Dana Giacchetto: Disgraced Stockbroker to the Stars Found Dead at 53

Dana Giacchetto may not have been a household name in most parts of the country, but there was a time when he was spoken of in hushed tones in Hollywood’s most elite circles.




Dana Giacchetto



During his prime, Giacchetto – a stockbroker who was thought to be an investing wunderkind – earned the confidence of such A-listers as Leonardo DiCaprio, Cameron Diaz and Winona Ryder.


Not only did they entrust him with their fortunes, many embraced him as a friend.


DiCaprio was so close with Giachetto that he often bunked at the high-flying stockbroker’s SoHo loft when he visiting New York.


Stars loved him, and why wouldn’t they?


Giacchetto made them millions while partying harder than some of Hollywood’s best-known hedonists.

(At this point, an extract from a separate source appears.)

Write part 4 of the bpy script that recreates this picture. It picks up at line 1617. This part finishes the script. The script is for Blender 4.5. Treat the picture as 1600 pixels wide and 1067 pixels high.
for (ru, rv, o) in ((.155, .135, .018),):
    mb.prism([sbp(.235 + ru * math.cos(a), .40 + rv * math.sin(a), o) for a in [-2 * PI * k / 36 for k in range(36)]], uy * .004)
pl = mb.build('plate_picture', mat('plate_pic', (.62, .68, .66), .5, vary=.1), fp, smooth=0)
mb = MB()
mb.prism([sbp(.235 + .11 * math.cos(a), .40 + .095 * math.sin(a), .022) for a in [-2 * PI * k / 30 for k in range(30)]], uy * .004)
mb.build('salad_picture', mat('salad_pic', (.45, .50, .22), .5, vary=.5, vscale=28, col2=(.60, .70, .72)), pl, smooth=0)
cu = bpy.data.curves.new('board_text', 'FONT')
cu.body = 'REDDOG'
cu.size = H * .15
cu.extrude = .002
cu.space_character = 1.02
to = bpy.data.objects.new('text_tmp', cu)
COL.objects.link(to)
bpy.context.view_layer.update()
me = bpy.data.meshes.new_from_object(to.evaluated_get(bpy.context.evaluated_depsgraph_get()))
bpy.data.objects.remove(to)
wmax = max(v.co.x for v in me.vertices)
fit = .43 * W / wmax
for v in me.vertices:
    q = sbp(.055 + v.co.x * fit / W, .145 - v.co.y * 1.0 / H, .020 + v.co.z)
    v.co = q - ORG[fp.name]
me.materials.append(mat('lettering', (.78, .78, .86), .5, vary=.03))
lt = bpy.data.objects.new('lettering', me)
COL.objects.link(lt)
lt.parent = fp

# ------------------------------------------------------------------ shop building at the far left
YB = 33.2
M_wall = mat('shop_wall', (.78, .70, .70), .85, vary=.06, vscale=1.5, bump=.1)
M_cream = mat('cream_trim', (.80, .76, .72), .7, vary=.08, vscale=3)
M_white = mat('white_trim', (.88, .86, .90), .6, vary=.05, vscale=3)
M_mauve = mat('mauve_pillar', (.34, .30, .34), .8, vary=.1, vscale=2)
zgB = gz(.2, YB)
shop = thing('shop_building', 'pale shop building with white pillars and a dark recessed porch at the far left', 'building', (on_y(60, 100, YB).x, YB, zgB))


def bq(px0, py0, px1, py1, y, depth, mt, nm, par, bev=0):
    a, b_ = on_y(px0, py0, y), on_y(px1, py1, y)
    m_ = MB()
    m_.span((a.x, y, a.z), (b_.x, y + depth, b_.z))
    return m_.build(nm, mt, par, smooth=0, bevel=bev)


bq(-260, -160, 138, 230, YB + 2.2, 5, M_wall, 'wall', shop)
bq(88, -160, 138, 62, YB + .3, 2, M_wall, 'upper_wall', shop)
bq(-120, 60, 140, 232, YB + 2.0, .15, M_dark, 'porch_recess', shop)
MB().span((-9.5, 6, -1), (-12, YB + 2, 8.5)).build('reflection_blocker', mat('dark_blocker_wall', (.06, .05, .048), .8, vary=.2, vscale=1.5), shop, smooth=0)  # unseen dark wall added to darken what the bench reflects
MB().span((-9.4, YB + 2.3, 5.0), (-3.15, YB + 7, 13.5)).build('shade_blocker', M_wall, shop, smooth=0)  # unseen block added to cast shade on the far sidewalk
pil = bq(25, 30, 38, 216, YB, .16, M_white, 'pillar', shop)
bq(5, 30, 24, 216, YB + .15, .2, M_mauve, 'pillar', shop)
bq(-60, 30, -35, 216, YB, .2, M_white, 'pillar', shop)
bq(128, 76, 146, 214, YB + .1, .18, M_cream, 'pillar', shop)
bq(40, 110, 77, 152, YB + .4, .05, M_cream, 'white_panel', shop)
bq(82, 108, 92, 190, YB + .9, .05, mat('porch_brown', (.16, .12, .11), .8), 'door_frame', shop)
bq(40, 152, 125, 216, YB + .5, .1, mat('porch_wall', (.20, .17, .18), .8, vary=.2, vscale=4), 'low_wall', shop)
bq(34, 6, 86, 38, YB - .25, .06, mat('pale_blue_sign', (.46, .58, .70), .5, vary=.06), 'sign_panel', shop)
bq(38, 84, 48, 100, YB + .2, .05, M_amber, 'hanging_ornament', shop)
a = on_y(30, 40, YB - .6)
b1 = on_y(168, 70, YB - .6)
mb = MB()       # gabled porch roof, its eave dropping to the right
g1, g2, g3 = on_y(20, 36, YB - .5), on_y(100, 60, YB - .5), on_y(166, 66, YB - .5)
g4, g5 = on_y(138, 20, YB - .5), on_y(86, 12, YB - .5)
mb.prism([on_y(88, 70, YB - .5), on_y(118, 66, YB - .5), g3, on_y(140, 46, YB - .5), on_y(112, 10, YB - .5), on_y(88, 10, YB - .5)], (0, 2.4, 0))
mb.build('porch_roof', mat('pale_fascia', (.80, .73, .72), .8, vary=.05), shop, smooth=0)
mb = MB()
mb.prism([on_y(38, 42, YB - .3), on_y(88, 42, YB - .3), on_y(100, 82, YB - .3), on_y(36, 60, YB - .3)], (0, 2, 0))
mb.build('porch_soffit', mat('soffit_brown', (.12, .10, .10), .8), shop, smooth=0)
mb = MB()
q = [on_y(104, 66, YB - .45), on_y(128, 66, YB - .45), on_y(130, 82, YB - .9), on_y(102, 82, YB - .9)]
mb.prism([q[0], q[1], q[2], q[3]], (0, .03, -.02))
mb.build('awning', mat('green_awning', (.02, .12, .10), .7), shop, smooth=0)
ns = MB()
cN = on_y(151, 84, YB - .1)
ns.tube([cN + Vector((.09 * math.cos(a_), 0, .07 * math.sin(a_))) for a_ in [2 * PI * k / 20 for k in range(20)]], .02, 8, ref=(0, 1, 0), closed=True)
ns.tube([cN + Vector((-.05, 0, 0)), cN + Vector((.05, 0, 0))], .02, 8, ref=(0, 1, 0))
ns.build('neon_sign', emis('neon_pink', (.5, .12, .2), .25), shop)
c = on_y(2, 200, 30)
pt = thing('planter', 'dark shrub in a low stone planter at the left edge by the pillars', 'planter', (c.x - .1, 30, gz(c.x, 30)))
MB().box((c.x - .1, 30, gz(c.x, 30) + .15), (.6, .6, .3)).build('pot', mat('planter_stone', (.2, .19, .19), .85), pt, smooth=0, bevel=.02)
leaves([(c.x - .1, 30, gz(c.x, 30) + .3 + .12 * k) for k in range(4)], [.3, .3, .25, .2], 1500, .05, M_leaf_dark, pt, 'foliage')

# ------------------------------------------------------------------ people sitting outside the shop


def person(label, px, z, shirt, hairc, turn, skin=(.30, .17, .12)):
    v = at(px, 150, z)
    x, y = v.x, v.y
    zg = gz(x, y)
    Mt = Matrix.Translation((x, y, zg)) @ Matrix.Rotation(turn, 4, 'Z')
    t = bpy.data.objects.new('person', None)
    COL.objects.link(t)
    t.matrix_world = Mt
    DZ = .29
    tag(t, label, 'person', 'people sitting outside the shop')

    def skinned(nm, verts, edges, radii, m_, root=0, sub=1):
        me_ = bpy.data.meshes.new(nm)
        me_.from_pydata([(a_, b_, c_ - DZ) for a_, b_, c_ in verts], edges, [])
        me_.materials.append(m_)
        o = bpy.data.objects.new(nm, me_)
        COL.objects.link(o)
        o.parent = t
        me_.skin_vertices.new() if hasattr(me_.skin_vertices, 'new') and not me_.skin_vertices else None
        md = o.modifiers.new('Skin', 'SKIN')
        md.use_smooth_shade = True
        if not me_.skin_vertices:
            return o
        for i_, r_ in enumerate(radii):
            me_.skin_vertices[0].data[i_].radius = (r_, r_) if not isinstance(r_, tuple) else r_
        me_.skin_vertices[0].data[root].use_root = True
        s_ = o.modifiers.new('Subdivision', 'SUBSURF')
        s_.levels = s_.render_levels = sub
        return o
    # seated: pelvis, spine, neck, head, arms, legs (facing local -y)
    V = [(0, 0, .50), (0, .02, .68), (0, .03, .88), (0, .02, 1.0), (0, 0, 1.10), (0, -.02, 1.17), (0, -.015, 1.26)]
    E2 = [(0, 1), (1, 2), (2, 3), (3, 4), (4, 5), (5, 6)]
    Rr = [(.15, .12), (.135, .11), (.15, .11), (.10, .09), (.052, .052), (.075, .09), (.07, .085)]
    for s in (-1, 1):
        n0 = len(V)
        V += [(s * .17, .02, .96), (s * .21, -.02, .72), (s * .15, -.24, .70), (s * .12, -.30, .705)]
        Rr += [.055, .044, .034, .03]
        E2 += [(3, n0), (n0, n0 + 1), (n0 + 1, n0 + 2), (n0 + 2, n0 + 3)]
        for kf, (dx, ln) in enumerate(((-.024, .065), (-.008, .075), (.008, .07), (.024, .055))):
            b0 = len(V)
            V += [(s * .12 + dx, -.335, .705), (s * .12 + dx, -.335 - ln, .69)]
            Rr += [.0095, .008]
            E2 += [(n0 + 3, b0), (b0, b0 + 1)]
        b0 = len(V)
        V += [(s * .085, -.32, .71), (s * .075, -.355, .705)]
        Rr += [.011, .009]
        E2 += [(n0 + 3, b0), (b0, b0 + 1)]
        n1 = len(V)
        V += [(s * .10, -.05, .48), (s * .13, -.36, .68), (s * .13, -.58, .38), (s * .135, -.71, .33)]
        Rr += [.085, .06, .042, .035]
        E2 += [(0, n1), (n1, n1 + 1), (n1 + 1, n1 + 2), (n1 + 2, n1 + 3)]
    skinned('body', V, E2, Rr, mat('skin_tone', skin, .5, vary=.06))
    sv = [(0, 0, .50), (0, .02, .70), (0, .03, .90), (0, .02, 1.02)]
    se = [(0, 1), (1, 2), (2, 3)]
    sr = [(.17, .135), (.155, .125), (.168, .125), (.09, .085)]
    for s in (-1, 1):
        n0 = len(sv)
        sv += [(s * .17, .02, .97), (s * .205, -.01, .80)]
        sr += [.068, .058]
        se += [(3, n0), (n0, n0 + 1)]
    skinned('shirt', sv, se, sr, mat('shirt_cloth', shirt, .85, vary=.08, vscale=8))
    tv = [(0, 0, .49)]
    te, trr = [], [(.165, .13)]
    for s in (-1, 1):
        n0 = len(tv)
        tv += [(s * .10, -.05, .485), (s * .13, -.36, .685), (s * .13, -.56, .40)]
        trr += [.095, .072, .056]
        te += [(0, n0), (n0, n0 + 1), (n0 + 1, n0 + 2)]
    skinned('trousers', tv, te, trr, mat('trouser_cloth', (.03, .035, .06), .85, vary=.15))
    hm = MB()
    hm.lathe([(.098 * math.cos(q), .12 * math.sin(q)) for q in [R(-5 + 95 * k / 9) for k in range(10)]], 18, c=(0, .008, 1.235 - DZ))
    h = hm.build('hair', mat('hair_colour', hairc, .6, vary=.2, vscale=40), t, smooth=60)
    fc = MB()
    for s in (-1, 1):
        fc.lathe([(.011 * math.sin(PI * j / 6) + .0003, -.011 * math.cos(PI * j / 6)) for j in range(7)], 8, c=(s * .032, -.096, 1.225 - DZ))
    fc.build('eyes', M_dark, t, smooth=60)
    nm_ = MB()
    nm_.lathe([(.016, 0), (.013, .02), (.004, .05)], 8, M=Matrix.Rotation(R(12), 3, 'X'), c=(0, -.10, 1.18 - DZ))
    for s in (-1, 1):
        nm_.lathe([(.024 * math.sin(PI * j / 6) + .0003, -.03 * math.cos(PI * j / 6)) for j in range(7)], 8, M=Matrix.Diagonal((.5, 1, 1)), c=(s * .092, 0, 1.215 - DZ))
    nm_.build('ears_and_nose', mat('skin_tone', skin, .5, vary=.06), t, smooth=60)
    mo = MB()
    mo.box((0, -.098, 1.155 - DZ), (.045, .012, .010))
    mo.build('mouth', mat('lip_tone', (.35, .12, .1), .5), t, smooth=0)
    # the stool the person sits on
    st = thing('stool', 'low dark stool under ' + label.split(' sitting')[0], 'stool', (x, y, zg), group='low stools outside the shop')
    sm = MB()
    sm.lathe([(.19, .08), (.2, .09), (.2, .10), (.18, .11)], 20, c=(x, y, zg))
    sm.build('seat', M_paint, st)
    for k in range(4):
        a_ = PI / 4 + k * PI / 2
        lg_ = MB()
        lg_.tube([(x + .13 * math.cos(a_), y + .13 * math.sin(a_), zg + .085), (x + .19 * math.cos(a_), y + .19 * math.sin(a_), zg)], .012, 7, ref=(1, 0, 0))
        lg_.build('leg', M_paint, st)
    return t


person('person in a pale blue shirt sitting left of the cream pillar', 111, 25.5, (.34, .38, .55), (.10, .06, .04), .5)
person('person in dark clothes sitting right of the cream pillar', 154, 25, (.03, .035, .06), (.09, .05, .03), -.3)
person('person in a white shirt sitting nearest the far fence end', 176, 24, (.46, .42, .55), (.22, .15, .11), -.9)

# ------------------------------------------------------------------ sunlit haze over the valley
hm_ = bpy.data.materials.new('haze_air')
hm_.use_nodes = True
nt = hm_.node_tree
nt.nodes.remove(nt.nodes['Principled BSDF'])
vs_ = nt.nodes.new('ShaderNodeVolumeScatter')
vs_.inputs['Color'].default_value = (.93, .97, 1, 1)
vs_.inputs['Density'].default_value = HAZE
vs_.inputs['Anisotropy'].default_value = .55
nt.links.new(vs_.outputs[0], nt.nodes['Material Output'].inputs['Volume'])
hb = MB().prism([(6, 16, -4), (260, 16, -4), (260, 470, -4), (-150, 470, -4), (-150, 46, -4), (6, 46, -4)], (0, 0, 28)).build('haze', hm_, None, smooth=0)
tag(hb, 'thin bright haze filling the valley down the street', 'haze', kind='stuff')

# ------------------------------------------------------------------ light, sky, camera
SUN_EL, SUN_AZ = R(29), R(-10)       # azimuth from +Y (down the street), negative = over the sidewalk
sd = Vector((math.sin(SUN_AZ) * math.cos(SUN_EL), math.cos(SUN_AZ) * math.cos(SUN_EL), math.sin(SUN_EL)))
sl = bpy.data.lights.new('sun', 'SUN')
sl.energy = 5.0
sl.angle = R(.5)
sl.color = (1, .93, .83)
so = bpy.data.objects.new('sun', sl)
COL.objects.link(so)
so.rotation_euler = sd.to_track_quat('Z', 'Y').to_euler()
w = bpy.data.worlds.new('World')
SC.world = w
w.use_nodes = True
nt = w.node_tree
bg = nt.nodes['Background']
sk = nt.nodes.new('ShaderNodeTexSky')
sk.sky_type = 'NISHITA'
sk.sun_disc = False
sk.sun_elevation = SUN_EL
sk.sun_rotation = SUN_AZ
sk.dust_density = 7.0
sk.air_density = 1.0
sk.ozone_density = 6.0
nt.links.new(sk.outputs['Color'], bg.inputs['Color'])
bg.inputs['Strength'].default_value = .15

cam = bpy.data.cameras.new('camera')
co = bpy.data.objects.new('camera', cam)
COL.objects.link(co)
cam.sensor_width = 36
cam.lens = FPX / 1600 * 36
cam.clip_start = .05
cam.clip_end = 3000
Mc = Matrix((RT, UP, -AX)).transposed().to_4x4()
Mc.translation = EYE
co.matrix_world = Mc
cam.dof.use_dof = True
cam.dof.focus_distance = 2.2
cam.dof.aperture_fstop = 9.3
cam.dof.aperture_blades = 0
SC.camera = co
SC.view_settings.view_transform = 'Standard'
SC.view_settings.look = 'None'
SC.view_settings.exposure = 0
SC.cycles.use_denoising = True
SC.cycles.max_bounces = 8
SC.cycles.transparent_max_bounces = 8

His understanding of the market was legendary; his love of partying moreso.


However, Giachetto’s carefully crafted facade began to crumble in 1999, when investigations revealed that he was simply orchestrating a high-end Ponzi scheme – living the high life on his clients’ dime, then replacing the money with funds invested by new victims.


In 2000, Giacchetto admitted to stealing upwards of $ 10 million from the personal investment accounts of several of his clients, including Courteney Cox and Matt Damon.


After being arrested and released on $ 1 million bond, he attempted to flee the country, but was apprehended at Newark Airport with a doctored passport, 80 plane tickets and $ 4,000 in small bills.


He was sentenced to 57 months in prison, and served just over two years behind bars.


Throughout his life, friends say, Giacchetto seemed destined for a bad end.


Sadly, he fulfilled that destiny on Sunday night, when according to The New York Daily News, he was “found face up in bed and foaming at the mouth” after a weekend of hard-partying that culminated in a scuffle with security guards outside of a Manhattan nightclub.


Giacchetto, 53, was pronounced dead on the scene.


No cause of death was given, but friends and family suspect Giacchetto’s hard-partying ways finally caught up with him.


Sadly, the father of two seemed to have learned little from his brush with the law.


In 2014, he received two years probation for using someone else’s credit card to “pay for food, liquor, travel, moving and dentistry.”


His final days seem to have been filled with the kind of debauchery that characterized his time at the top.


The Hollywood elite may not be rushing to eulogize Giacchetto – but it seems certain that they’ll never forget him.